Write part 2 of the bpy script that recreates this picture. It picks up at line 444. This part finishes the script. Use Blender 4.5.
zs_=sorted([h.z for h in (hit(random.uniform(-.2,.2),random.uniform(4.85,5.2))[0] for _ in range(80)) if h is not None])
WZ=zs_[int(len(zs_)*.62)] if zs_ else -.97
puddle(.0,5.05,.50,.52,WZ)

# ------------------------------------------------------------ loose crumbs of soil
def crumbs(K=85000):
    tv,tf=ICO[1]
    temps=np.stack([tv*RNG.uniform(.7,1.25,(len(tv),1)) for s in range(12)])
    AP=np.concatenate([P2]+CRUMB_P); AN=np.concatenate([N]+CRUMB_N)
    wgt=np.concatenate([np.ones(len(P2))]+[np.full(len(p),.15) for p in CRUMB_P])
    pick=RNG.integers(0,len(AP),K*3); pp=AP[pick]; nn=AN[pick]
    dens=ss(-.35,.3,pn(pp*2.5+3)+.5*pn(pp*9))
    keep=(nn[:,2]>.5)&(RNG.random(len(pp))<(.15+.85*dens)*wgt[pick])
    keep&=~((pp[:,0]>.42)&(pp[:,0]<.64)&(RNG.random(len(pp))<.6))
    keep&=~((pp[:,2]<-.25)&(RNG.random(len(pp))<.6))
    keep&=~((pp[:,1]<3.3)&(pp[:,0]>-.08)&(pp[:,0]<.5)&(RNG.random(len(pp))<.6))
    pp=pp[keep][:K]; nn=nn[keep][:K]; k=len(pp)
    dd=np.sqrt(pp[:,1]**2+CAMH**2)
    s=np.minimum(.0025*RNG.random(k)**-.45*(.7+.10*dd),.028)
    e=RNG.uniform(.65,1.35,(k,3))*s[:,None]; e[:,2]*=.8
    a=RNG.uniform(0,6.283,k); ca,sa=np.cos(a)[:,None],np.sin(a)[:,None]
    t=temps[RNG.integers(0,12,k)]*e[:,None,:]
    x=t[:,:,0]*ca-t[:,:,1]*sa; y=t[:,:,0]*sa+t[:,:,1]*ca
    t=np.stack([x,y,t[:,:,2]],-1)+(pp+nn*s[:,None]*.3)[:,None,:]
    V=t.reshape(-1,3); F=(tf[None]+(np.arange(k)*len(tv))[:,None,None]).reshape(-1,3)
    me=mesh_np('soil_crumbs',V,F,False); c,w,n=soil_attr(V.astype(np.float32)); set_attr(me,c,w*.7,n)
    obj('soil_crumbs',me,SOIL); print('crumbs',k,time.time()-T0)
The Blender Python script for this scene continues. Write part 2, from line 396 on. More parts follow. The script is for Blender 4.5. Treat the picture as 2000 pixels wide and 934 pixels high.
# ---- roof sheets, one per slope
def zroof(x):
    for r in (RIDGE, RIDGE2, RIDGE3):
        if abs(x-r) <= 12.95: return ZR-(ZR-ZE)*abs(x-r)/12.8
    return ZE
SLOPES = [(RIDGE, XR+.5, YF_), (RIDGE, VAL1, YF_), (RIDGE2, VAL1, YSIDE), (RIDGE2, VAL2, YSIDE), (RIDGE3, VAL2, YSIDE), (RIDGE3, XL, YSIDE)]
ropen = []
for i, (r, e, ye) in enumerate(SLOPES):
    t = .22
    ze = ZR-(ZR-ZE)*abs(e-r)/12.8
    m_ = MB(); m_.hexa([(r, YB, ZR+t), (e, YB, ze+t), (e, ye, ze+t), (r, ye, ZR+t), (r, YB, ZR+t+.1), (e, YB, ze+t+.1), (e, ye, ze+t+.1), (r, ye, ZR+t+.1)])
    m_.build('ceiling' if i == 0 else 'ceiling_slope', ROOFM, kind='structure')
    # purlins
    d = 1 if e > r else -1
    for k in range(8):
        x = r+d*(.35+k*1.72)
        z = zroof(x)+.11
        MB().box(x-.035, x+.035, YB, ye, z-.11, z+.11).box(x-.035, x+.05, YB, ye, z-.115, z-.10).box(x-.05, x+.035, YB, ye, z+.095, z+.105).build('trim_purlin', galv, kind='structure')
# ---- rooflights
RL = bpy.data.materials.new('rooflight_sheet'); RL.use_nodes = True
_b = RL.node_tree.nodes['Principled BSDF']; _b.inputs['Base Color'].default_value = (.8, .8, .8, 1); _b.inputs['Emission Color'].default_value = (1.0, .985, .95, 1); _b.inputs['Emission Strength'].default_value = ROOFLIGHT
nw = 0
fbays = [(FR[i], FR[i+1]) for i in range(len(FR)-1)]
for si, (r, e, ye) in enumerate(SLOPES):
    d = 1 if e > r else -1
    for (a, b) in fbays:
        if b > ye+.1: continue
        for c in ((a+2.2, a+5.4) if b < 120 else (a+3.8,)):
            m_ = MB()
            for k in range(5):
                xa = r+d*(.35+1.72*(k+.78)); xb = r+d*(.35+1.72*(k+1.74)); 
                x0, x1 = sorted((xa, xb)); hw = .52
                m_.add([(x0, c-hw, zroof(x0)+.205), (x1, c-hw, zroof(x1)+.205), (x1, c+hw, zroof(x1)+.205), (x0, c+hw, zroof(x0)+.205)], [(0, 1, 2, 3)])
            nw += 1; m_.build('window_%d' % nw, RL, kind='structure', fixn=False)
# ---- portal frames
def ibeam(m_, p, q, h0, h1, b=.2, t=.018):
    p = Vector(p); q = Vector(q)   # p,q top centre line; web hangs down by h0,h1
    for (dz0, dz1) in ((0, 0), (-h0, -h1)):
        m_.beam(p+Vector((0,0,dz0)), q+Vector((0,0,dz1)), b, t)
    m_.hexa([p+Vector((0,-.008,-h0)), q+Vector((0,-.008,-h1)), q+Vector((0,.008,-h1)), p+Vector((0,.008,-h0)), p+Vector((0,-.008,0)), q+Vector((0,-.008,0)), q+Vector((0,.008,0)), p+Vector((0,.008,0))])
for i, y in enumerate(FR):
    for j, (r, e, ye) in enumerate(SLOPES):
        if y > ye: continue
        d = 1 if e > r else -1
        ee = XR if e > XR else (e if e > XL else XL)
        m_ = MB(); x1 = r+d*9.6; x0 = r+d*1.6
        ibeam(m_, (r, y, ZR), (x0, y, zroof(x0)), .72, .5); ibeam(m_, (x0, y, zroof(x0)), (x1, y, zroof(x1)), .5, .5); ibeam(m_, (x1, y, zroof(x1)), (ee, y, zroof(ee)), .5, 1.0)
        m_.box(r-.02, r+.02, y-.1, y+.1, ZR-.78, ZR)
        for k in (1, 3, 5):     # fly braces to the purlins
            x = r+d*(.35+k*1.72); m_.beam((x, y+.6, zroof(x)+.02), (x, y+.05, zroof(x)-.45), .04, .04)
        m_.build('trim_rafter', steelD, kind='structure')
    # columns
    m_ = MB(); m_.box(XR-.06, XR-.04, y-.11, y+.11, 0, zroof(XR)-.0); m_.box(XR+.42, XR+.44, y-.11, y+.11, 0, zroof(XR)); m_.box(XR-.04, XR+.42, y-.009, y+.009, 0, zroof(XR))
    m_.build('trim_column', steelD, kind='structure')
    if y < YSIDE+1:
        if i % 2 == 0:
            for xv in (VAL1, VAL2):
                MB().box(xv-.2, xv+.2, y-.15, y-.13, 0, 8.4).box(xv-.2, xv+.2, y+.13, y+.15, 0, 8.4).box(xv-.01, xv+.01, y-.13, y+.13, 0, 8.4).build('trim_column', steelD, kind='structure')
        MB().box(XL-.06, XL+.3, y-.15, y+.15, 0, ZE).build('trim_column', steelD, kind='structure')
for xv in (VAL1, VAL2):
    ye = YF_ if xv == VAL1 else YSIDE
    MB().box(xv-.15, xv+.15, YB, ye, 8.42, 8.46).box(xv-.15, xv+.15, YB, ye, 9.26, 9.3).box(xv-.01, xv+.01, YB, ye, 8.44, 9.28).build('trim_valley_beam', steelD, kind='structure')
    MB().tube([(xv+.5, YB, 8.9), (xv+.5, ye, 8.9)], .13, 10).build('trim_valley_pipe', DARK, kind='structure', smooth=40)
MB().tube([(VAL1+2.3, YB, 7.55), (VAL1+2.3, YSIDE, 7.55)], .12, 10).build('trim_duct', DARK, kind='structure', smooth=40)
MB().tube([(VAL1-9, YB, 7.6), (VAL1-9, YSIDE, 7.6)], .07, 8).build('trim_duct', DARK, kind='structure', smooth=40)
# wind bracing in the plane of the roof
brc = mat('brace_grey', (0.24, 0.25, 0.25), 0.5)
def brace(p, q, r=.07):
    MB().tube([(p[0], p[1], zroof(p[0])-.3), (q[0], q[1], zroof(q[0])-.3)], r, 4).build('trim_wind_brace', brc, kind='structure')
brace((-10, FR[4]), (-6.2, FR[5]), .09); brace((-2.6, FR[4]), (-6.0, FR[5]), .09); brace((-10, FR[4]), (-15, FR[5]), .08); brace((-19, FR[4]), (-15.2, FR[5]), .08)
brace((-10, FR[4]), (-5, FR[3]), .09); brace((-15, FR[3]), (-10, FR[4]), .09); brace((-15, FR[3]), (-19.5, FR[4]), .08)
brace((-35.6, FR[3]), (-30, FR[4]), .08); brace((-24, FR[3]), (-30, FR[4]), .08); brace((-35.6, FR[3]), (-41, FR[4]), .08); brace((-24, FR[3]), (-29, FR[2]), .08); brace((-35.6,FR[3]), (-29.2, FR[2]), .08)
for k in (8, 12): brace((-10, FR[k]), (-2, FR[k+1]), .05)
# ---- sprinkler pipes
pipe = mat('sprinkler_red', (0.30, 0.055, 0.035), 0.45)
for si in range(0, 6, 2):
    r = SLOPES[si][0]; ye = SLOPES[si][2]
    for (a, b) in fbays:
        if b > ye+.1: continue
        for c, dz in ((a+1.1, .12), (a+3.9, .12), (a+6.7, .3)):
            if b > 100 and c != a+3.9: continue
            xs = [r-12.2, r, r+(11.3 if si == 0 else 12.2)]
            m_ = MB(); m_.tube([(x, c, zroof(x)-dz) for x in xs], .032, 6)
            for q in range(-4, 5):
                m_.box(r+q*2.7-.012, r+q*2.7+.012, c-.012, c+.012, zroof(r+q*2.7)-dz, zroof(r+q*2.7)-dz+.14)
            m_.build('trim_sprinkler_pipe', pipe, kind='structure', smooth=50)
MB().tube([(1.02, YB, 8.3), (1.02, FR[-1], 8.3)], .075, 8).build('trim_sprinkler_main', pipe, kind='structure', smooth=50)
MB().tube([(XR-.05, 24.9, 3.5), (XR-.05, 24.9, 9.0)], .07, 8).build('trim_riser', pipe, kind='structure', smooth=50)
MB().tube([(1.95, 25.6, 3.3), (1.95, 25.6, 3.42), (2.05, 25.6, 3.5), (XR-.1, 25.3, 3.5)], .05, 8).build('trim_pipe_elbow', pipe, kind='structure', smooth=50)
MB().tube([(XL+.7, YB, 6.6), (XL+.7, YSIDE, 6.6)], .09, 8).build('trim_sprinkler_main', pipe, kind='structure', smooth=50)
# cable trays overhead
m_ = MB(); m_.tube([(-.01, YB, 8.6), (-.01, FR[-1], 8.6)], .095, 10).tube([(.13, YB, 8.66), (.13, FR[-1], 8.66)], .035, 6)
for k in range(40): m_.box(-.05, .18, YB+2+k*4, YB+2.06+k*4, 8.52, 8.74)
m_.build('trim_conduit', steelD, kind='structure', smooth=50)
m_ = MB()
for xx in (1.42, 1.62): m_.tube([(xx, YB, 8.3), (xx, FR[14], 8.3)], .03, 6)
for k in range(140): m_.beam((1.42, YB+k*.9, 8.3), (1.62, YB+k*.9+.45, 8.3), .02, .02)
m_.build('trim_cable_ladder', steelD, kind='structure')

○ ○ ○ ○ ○

What are the exact lines from the beginning of the material through the line containing "puddle(.0,5.05,.50,.52,WZ)"? Write out those lines alone.

:: SOLUTION TO THE EXERCISE ::
Write part 2 of the bpy script that recreates this picture. It picks up at line 444. This part finishes the script. Use Blender 4.5.
zs_=sorted([h.z for h in (hit(random.uniform(-.2,.2),random.uniform(4.85,5.2))[0] for _ in range(80)) if h is not None])
WZ=zs_[int(len(zs_)*.62)] if zs_ else -.97
puddle(.0,5.05,.50,.52,WZ)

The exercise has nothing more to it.